Do this.
Pull out every line below that contains the word "picture".

Entries with scene source code
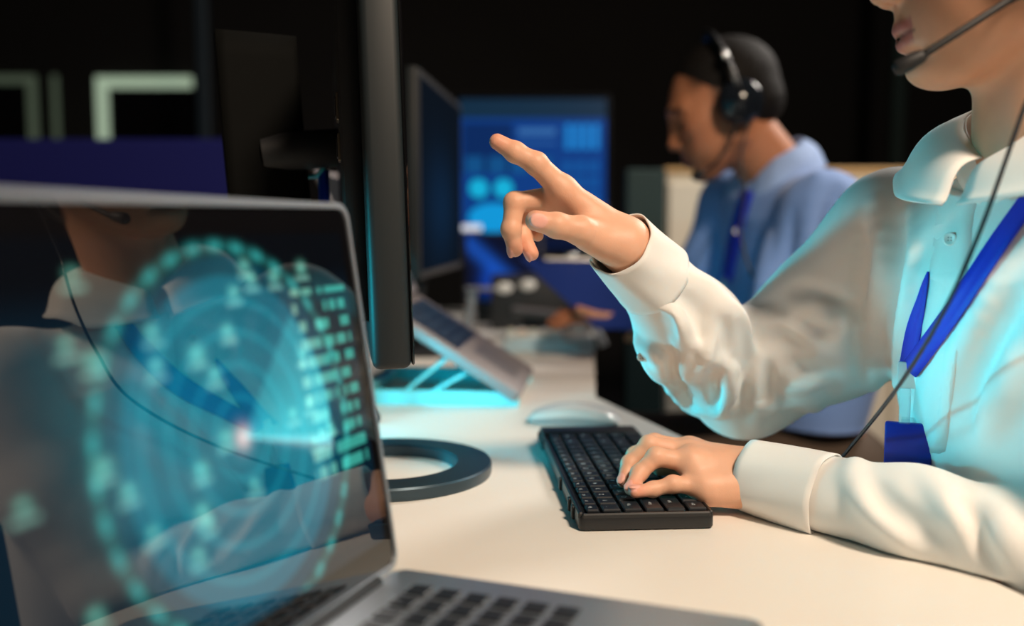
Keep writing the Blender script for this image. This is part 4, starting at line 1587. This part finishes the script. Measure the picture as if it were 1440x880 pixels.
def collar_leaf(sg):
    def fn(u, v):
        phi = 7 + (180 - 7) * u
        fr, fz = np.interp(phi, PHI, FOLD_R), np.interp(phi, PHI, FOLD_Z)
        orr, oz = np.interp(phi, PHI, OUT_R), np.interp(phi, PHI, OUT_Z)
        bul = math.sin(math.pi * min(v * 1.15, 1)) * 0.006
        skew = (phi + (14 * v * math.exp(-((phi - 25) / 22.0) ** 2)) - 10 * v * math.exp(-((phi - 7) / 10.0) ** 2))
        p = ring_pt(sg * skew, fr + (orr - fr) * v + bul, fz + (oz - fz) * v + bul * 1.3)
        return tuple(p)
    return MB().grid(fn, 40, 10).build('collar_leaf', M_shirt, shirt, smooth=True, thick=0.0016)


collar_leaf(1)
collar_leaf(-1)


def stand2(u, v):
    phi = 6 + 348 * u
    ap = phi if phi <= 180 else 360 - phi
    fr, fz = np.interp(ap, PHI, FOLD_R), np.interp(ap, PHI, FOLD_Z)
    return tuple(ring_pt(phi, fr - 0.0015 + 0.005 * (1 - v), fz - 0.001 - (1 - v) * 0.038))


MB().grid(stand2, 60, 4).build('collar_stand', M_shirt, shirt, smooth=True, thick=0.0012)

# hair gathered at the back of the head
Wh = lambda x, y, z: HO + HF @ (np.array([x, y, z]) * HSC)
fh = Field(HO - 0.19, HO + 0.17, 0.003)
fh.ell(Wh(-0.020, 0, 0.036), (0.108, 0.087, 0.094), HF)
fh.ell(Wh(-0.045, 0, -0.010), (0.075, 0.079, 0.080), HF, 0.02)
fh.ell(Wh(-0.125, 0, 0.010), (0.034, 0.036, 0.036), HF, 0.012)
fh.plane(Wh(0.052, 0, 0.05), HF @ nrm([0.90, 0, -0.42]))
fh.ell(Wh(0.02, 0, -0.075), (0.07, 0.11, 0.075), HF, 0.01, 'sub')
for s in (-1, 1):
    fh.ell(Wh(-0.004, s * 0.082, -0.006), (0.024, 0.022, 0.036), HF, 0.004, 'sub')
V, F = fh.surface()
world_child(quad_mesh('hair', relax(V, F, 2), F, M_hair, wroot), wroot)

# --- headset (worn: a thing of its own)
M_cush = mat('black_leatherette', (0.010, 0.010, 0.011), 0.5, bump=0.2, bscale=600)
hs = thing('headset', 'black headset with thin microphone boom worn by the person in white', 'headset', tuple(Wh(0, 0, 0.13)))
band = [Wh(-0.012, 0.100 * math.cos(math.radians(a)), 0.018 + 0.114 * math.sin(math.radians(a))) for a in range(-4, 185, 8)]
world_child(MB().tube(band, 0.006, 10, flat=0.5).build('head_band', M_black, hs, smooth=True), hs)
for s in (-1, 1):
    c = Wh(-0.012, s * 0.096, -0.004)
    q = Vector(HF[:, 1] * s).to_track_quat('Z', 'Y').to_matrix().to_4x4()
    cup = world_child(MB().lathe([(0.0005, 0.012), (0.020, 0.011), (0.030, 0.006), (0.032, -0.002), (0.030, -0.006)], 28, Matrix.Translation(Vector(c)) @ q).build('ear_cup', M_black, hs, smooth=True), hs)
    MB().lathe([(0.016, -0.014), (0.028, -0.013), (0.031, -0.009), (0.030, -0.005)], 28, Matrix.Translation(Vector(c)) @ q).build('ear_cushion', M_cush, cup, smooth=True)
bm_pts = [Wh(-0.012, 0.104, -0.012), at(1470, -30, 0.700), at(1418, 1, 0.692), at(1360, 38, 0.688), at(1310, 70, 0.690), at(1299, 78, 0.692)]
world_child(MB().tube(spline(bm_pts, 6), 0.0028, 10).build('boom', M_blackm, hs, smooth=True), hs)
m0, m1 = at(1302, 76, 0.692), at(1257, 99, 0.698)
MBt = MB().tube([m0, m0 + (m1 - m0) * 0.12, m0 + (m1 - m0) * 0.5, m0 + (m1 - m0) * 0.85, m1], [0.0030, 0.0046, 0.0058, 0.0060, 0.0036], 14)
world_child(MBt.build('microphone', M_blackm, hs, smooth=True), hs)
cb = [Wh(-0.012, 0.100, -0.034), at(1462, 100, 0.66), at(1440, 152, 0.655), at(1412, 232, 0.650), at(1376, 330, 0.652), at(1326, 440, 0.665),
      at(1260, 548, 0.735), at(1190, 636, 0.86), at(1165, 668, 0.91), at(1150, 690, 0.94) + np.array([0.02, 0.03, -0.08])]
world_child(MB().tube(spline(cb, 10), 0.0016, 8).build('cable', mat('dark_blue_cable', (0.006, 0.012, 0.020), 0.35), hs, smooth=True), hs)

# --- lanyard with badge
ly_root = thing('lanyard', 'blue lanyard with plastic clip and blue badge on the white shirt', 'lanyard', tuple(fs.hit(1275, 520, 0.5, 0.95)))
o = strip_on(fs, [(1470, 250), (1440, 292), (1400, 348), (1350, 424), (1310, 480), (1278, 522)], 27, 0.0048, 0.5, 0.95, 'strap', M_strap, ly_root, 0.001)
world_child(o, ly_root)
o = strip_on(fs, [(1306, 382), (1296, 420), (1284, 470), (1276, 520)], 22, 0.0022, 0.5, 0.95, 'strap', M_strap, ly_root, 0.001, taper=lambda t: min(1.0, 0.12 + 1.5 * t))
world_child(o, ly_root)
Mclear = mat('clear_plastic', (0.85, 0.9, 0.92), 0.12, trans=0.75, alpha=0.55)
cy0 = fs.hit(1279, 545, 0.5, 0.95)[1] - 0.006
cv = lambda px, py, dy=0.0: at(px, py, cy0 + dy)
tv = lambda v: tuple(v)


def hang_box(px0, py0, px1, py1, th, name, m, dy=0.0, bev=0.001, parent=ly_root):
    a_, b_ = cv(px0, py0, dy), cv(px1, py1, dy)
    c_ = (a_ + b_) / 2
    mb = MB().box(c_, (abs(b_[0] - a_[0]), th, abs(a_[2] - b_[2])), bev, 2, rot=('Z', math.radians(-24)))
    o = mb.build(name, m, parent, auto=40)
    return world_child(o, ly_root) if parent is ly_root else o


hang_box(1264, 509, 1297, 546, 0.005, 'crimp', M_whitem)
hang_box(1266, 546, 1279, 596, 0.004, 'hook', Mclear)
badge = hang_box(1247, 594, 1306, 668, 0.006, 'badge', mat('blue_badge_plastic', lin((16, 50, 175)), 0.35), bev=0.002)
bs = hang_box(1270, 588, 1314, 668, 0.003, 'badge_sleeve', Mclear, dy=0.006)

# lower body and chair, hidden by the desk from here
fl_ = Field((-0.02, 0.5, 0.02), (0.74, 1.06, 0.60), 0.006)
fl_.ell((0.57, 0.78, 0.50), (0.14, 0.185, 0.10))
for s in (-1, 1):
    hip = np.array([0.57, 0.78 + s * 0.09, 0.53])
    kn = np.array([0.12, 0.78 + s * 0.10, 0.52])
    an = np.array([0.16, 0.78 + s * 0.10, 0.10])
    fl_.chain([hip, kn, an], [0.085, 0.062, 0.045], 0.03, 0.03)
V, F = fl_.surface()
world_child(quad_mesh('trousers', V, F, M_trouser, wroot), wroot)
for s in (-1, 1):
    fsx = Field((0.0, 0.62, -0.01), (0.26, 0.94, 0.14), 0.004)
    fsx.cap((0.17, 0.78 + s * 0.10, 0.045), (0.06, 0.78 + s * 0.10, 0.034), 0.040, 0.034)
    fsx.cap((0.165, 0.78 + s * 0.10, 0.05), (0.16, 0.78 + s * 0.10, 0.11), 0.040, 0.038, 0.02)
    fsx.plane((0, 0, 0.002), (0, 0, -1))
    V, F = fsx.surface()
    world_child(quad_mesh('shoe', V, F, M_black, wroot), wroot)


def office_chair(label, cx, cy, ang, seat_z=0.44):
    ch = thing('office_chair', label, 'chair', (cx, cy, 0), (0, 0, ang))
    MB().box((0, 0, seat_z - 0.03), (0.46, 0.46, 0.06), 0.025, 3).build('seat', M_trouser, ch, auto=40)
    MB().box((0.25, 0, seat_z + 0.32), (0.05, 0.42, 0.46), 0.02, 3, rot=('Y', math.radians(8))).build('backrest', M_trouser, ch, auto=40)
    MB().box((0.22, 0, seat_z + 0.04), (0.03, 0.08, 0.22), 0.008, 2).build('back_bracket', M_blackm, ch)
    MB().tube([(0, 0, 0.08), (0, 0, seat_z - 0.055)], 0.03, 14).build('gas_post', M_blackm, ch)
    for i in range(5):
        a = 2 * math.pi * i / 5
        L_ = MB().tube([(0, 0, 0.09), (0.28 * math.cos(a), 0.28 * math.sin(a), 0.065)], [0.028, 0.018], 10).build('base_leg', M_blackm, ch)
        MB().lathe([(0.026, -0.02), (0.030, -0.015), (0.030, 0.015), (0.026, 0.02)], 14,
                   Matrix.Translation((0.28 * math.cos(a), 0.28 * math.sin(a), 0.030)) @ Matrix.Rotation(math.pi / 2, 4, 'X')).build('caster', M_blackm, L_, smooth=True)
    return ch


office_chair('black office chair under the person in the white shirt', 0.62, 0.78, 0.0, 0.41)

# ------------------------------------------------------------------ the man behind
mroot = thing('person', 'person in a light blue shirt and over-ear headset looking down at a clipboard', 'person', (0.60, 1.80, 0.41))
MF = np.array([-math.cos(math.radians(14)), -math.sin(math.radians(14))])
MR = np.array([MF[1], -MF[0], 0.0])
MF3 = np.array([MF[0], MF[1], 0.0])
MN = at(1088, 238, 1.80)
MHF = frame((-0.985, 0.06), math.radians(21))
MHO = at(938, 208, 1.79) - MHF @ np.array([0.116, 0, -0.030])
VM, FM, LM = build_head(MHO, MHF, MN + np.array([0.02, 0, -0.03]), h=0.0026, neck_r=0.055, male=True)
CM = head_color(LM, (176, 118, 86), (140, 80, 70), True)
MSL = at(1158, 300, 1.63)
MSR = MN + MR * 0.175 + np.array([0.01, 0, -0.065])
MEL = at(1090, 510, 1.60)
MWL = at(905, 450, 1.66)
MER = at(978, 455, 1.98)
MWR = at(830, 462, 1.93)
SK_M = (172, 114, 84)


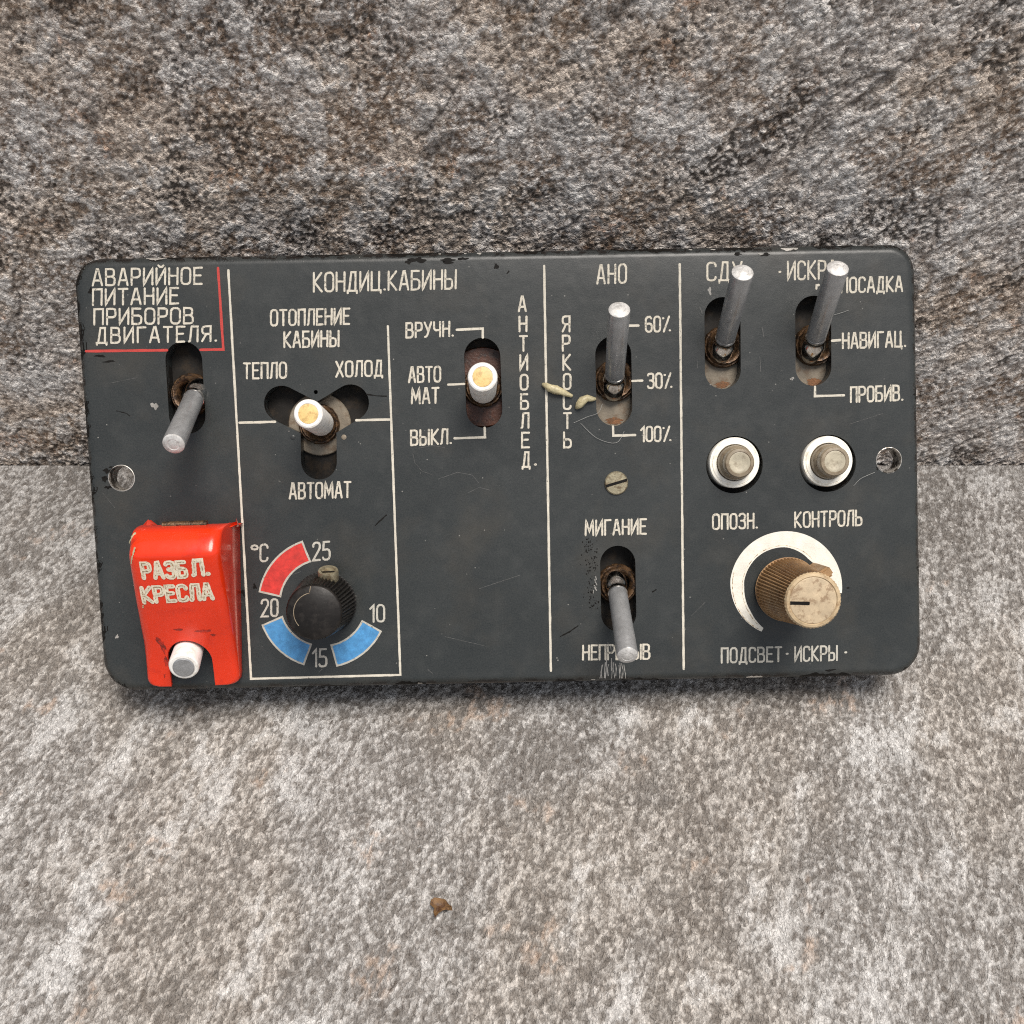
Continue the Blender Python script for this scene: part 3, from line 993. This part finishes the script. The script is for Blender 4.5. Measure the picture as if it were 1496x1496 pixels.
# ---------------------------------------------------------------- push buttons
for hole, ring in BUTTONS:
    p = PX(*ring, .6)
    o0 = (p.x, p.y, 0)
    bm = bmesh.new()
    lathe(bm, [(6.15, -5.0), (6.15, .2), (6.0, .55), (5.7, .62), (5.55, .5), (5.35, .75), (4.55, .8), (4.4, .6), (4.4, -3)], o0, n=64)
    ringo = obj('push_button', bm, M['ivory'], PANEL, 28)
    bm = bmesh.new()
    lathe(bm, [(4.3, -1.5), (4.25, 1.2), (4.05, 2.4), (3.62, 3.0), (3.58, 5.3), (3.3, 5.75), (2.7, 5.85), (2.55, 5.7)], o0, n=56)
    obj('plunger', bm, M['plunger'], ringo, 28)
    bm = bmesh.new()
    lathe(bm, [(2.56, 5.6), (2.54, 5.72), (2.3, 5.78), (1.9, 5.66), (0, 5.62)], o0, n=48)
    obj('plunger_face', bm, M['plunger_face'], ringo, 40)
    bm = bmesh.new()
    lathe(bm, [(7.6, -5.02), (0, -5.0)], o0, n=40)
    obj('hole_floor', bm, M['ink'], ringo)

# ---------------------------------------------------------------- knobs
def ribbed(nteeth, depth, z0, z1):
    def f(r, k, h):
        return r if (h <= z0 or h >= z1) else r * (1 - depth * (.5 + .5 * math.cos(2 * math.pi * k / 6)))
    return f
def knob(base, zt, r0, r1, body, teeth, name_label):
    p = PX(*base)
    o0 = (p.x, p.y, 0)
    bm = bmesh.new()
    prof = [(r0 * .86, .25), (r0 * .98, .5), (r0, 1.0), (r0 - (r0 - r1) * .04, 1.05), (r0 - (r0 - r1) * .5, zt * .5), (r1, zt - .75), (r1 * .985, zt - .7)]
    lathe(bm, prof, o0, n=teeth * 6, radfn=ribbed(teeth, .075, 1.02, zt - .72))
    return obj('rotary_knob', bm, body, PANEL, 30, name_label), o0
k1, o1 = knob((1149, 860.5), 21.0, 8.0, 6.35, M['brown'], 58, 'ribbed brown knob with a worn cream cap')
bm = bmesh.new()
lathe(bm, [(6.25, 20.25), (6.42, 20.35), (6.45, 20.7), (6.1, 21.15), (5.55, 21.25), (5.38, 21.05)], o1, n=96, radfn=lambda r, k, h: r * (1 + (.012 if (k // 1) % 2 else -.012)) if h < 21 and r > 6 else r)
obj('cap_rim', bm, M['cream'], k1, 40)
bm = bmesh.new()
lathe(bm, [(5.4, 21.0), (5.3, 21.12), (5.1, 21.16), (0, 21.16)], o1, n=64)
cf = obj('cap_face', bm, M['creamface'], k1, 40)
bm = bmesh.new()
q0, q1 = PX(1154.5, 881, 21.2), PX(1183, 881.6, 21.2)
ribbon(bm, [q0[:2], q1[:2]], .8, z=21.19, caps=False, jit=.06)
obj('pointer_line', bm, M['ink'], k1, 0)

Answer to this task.
Keep writing the Blender script for this image. This is part 4, starting at line 1587. This part finishes the script. Measure the picture as if it were 1440x880 pixels.
Continue the Blender Python script for this scene: part 3, from line 993. This part finishes the script. The script is for Blender 4.5. Measure the picture as if it were 1496x1496 pixels.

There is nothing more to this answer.